Officials from both Great Britain and the newly-formed United States send word to the Iroquois that there is war on the coast. The royal government ask the Iroquois to avoid being drawn into the conflict: the colonials request assistance from the Iroquois. The Six Nations are divided: some believe their neighbors to be insolent for rebelling against their Father nation. Others believe that the Americans are the victims of a great injustice. Years of peace and prosperity fall to war as the nations choose sides. The Seneca support Great Britain, and a young Seneca named Chainbreaker leads his brethren in combat against the Americans. Fighting chiefly with traditional weapons, he engages in bloody battle with the colonials, engaging in tit-for-tat village- and town- razings against George Washington, the "Devourer of Villages". After the war, the Iroquois attempt to return to their former lifestyle, but both unity and territory have been lost in the war.
This is the tale told by Chainbreaker in his old age, recounting the lives of the Iroquois amidst the war. The book proper has a conversational, almost rambling style, and is supplemented by sidebars quoting from related sources that add greater context or explain obscure references. The editor also supplied in-text illustrations depicting the homes, clothing, tools, and weapons of the Six Nations.
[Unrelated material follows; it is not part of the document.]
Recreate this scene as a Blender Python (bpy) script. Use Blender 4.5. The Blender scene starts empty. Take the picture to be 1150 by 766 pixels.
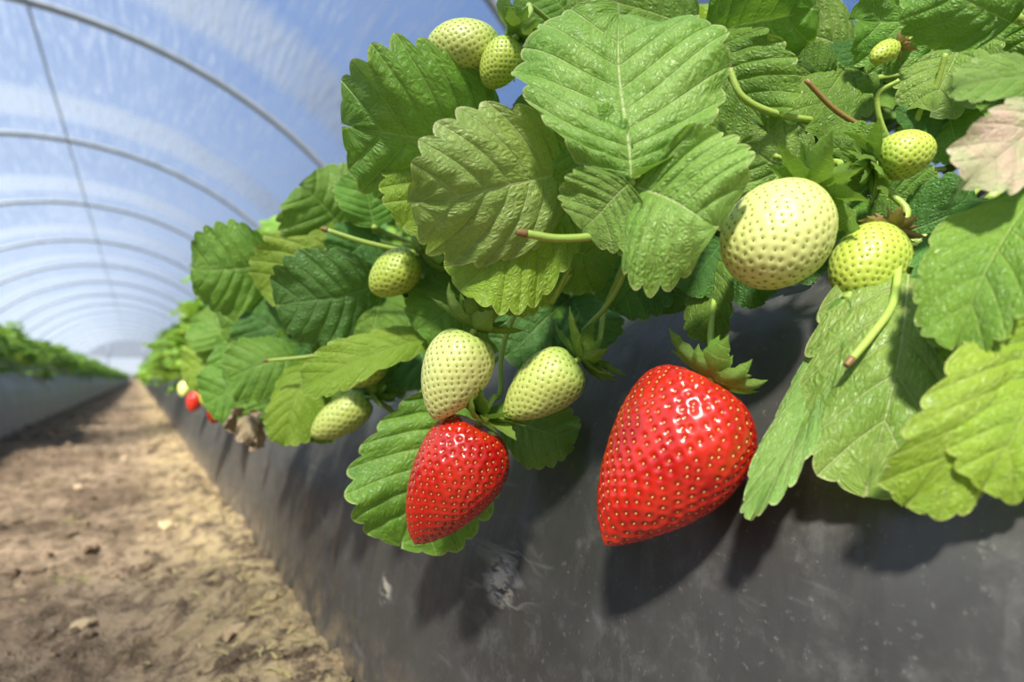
import bpy, math, random
import numpy as np
from mathutils import Vector, Matrix, noise

random.seed(7); rng=np.random.default_rng(7)
scene=bpy.context.scene
COL=scene.collection
try: scene.view_settings.view_transform='Standard'
except Exception: pass

# ------------------------------------------------------------------ camera
FPX=640.0
CAM=Vector((0,0,0.26))
TH=math.atan(0.656*math.cos(math.radians(3.75))); PH=math.radians(3.75)
F=Vector((math.sin(TH)*math.cos(PH),math.cos(TH)*math.cos(PH),math.sin(PH)))
R=Vector((math.cos(TH),-math.sin(TH),0)); U=R.cross(F)
def ray(px,py): return F+R*((px-575)/FPX)+U*((383-py)/FPX)

PROF=[(0.15,0.0),(0.158,.06),(.171,.14),(.193,.215),(.225,.28),(.262,.322),(.31,.346),(.38,.358),(.48,.362),(.62,.362)]
def xprof(z):
    if z<=0: return .15
    for (x0,z0),(x1,z1) in zip(PROF,PROF[1:]):
        if z<=z1+1e-9 and z1>z0: return x0+(x1-x0)*(z-z0)/(z1-z0)
    return 9.0
def bedD(px,py):
    r=ray(px,py); d=.08
    while d<3:
        p=CAM+r*d
        if p.x>=xprof(p.z): return d
        d+=.002
    return 3.0
def PT(px,py,D,clear=.012):
    D=min(D,bedD(px,py)-clear)
    return CAM+ray(px,py)*D

# ------------------------------------------------------------------ helpers
WL={}   # world locations of empties
def link(o): COL.objects.link(o); return o
def empty(name,loc,parent=None,**kw):
    o=bpy.data.objects.new(name,None); o.empty_display_size=.01
    o.location=Vector(loc)-(WL[parent.name] if parent else Vector((0,0,0)))
    if parent: o.parent=parent
    link(o); WL[o.name]=Vector(loc)
    for k,v in kw.items(): o[k]=v
    return o
def mk(name,verts,faces,mat,parent=None,M=None,smooth=True,uv=None,attrs=None,**kw):
    me=bpy.data.meshes.new(name)
    me.from_pydata([tuple(v) for v in verts],[],[tuple(f) for f in faces])
    if smooth: me.polygons.foreach_set('use_smooth',[True]*len(me.polygons))
    if uv is not None:
        l=me.uv_layers.new(name='UVMap')
        li=np.zeros(len(me.loops),dtype=np.int32); me.loops.foreach_get('vertex_index',li)
        l.data.foreach_set('uv',np.asarray(uv,dtype=np.float32)[li].ravel())
    if attrs:
        for k,a in attrs.items():
            at=me.attributes.new(k,'FLOAT','POINT'); at.data.foreach_set('value',np.asarray(a,dtype=np.float32))
    for m in (mat if isinstance(mat,list) else [mat]): me.materials.append(m)
    me.update()
    o=bpy.data.objects.new(name,me)
    M=M or Matrix.Identity(4)
    if parent:
        o.parent=parent; M=Matrix.Translation(-WL[parent.name])@M
    o.matrix_basis=M
    link(o)
    for k,v in kw.items(): o[k]=v
    return o

def catmull(pts,n=6):
    pts=[Vector(p) for p in pts]
    if len(pts)<3: 
        return [pts[0].lerp(pts[-1],i/n) for i in range(n+1)]
    P=[pts[0]*2-pts[1]]+pts+[pts[-1]*2-pts[-2]]
    out=[]
    for i in range(1,len(P)-2):
        a,b,c,d=P[i-1:i+3]
        for k in range(n):
            t=k/n
            out.append(.5*((2*b)+(c-a)*t+(2*a-5*b+4*c-d)*t*t+(3*b-a-3*c+d)*t**3))
    out.append(pts[-1]); return out
def tube_data(pts,r0,r1,n=8,seg=6,smoothpath=True):
    P=catmull(pts,seg) if smoothpath else [Vector(p) for p in pts]
    V=[];Fc=[];m=len(P)
    t0=(P[1]-P[0]).normalized()
    up=Vector((0,0,1)) if abs(t0.z)<.9 else Vector((1,0,0))
    x=t0.cross(up).normalized()
    for i,p in enumerate(P):
        t=(P[min(i+1,m-1)]-P[max(i-1,0)]).normalized()
        x=(x-t*x.dot(t)).normalized(); y=t.cross(x)
        r=r0+(r1-r0)*i/(m-1)
        for k in range(n):
            a=2*math.pi*k/n
            V.append(p+(x*math.cos(a)+y*math.sin(a))*r)
    for i in range(m-1):
        for k in range(n):
            Fc.append((i*n+k,i*n+(k+1)%n,(i+1)*n+(k+1)%n,(i+1)*n+k))
    V.append(P[0]);V.append(P[-1]); c0=len(V)-2;c1=len(V)-1
    for k in range(n):
        Fc.append((c0,(k+1)%n,k)); Fc.append((c1,(m-1)*n+k,(m-1)*n+(k+1)%n))
    return V,Fc

# ------------------------------------------------------------------ materials
class NT:
    def __init__(s,name):
        s.m=bpy.data.materials.new(name); s.m.use_nodes=True; s.t=s.m.node_tree; s.t.nodes.clear()
        s.out=s.n('ShaderNodeOutputMaterial')
    def n(s,typ,**kw):
        nd=s.t.nodes.new(typ)
        for k,v in kw.items(): setattr(nd,k,v)
        return nd
    def set(s,inp,v):
        if hasattr(v,'is_output'): s.t.links.new(v,inp)
        else:
            if isinstance(v,(tuple,list)) and inp.type=='RGBA' and len(v)==3: v=(*v,1)
            inp.default_value=v
    def math(s,op,a,b=0.0,c=0.0,clamp=False):
        nd=s.n('ShaderNodeMath',operation=op,use_clamp=clamp); s.set(nd.inputs[0],a); s.set(nd.inputs[1],b); s.set(nd.inputs[2],c); return nd.outputs[0]
    def mix(s,f,a,b,blend='MIX'):
        nd=s.n('ShaderNodeMix',data_type='RGBA',blend_type=blend); s.set(nd.inputs[0],f); s.set(nd.inputs[6],a); s.set(nd.inputs[7],b); return nd.outputs[2]
    def sstep(s,x,a,b,o0=0.0,o1=1.0):
        nd=s.n('ShaderNodeMapRange',interpolation_type='SMOOTHSTEP'); s.set(nd.inputs[0],x)
        for i,v in enumerate((a,b,o0,o1)): s.set(nd.inputs[i+1],v)
        return nd.outputs[0]
    def noise(s,vec,scale,detail=3,rough=.5,dist=0):
        nd=s.n('ShaderNodeTexNoise'); s.set(nd.inputs['Vector'],vec); nd.inputs['Scale'].default_value=scale; nd.inputs['Detail'].default_value=detail
        nd.inputs['Roughness'].default_value=rough; nd.inputs['Distortion'].default_value=dist; return nd.outputs['Fac']
    def coord(s,k='Object'): return s.n('ShaderNodeTexCoord').outputs[k]
    def mapping(s,vec,scale=(1,1,1),rot=(0,0,0)):
        nd=s.n('ShaderNodeMapping'); s.set(nd.inputs[0],vec); nd.inputs['Scale'].default_value=scale; nd.inputs['Rotation'].default_value=rot; return nd.outputs[0]
    def bump(s,h,strength=.5,dist=.001,normal=None):
        nd=s.n('ShaderNodeBump'); s.set(nd.inputs['Height'],h); nd.inputs['Strength'].default_value=strength; nd.inputs['Distance'].default_value=dist
        if normal: s.set(nd.inputs['Normal'],normal)
        return nd.outputs[0]
    def princ(s,**kw):
        nd=s.n('ShaderNodeBsdfPrincipled')
        for k,v in kw.items(): s.set(nd.inputs[k.replace('_',' ')],v)
        return nd.outputs[0]
    def surf(s,sh): s.t.links.new(sh,s.out.inputs['Surface'])

def leaf_mat(name,c1,c2,vein,trans=(.42,.66,.05),tf=.31,blotch=None,rough=.40):
    T=NT(name); uv=T.coord('UV'); sep=T.n('ShaderNodeSeparateXYZ'); T.set(sep.inputs[0],uv)
    u,v=sep.outputs[0],sep.outputs[1]
    fr=T.math('FRACT',T.math('ADD',u,.5)); d=T.math('ABSOLUTE',T.math('SUBTRACT',fr,.5))
    vm=T.sstep(d,.006,.045,1,0); mm=T.sstep(v,.006,.03,1,0); vm=T.math('MAXIMUM',vm,mm)
    oc=T.coord('Object'); oi=T.n('ShaderNodeObjectInfo')
    big=T.noise(oc,28,3,.6)
    wob=T.n('ShaderNodeTexNoise'); T.set(wob.inputs['Vector'],oc); wob.inputs['Scale'].default_value=120; wob.inputs['Detail'].default_value=2
    vs=T.n('ShaderNodeVectorMath',operation='MULTIPLY_ADD'); T.set(vs.inputs[0],wob.outputs['Color']); vs.inputs[1].default_value=(1.1,1.1,0); T.set(vs.inputs[2],T.mapping(uv,(3.0,13,1)))
    vor=T.n('ShaderNodeTexVoronoi',feature='DISTANCE_TO_EDGE'); T.set(vor.inputs['Vector'],vs.outputs[0]); vor.inputs['Scale'].default_value=1.0
    ve=T.sstep(vor.outputs['Distance'],0.0,.5)
    line=T.sstep(vor.outputs['Distance'],.0,.09,1,0)
    v2=T.n('ShaderNodeTexVoronoi',feature='DISTANCE_TO_EDGE'); T.set(v2.inputs['Vector'],vs.outputs[0]); v2.inputs['Scale'].default_value=2.6
    l2=T.sstep(v2.outputs['Distance'],.0,.14,1,0)
    col=T.mix(T.sstep(big,.32,.68),c1,c2)
    col=T.mix(T.math('MULTIPLY',line,.40),col,tuple(x*.5 for x in c1))
    col=T.mix(T.math('MULTIPLY',l2,.20),col,tuple(x*.5 for x in c1))
    if blotch:
        b=T.sstep(T.noise(oc,22,4,.6,.6),.42,.6); col=T.mix(b,col,blotch)
    col=T.mix(T.math('MULTIPLY',vm,.65),col,vein)
    edge=T.sstep(v,.965,1.0); col=T.mix(T.math('MULTIPLY',edge,.6),col,tuple(min(1,x) for x in (vein[0]*1.1,vein[1]*.97,vein[2])))
    hs=T.n('ShaderNodeHueSaturation'); T.set(hs.inputs['Value'],T.math('ADD',.92,T.math('MULTIPLY',oi.outputs['Random'],.3)))
    T.set(hs.inputs['Hue'],T.math('ADD',.487,T.math('MULTIPLY',oi.outputs['Random'],.018))); T.set(hs.inputs['Color'],col); hs.inputs['Saturation'].default_value=1.0; col=hs.outputs[0]
    h=T.math('ADD',T.math('MULTIPLY',ve,1.0),T.math('MULTIPLY',T.math('SUBTRACT',1,vm),1.0))
    h=T.math('ADD',h,T.math('MULTIPLY',T.noise(oc,600,3,.6),.3)); h=T.math('SUBTRACT',h,T.math('MULTIPLY',l2,.2))
    nb=T.bump(h,.68,.0008)
    p=T.princ(Base_Color=col,Roughness=rough,Specular_IOR_Level=.5,Normal=nb)
    tr=T.n('ShaderNodeBsdfTranslucent'); T.set(tr.inputs[0],T.mix(.5,col,trans)); T.set(tr.inputs[1],nb)
    mx=T.n('ShaderNodeMixShader'); mx.inputs[0].default_value=tf; T.set(mx.inputs[1],p); T.set(mx.inputs[2],tr.outputs[0])
    T.surf(mx.outputs[0]); return T.m
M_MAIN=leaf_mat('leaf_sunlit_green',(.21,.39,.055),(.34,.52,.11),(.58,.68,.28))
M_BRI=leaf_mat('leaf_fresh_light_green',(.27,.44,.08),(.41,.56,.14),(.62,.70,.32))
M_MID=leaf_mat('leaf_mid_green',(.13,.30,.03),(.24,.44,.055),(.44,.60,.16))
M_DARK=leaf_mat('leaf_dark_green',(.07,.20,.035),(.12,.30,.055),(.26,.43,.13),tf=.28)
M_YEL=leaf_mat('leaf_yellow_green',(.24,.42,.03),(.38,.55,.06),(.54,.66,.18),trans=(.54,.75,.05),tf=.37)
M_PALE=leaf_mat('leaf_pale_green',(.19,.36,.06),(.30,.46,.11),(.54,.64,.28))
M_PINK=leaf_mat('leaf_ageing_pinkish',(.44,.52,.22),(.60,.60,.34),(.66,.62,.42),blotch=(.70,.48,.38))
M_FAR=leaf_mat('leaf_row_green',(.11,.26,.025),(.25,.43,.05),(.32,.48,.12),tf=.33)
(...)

Chainbreaker's War made for an interesting read, although the amount of useful information is limited. Diplomacy and politics kept my attention more than the descriptions of battle: most remarkable for me was the respect Chainbreaker obviously held for Washington -- during the war as a general, but afterwards as a man. This memoir offered at the start a look into Iroquois culture, and it has whet my appetite for both learning more about the Iroquois and the role native Americans played in the Revolution. Although Chainbreaker's recollections of the Iroquois motives seem shallow, tribes losing ground against aggressive colonial expansion would have had a vested interested in supporting the monarchy, which restricted expansion to avoid retaliation on the part of the displaced natives. I'm curious as to what motives would have driven tribes to support the departure of the monarchy.